In the wild, DS is used for “sensor fusion”; a kind of task in which many sensors report overlapping beliefs about the same state of affairs, and the task is to combine them into an overall belief. I had not realised that DS theory would make for such a portable metaphor, so I am pleased to have discovered it.
A Frequentist solution
For completeness, here is a Frequentist solution in principle. Start with a probability on each member \(P(x_i=1) = p_0\). When given information, change the probabilities on the members implicated by the information to be compatible with it. This is non-identifiable in the general case because many assignments may be compatible with the information, so we can simulate, aiming to generate a representative random sample from the space of valid probability assignments.
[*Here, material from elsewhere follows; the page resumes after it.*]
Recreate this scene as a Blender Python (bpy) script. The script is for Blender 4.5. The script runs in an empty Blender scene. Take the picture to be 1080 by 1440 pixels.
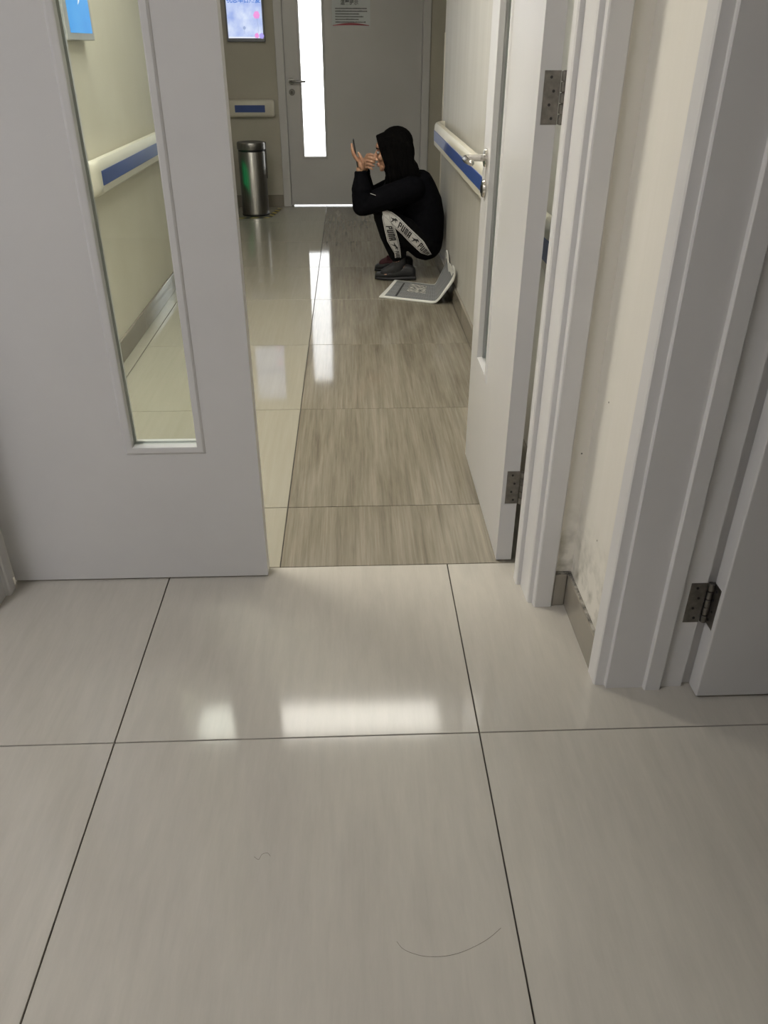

Each concrete assignment allows us to calculate \(P(Q \subset X \mid \dots)\), therefore at any given \(t\), we are able to produce \(\mathbb{E}_t\big\{ P(Q \subset X\mid \dots )\big\}\) – and confidence intervals – having used all available information as simulation constraints.
The main issue with this method for me is that it lacks elegance, but secondly, for non trivial state spaces, it will likely be computationally expensive if not intractable.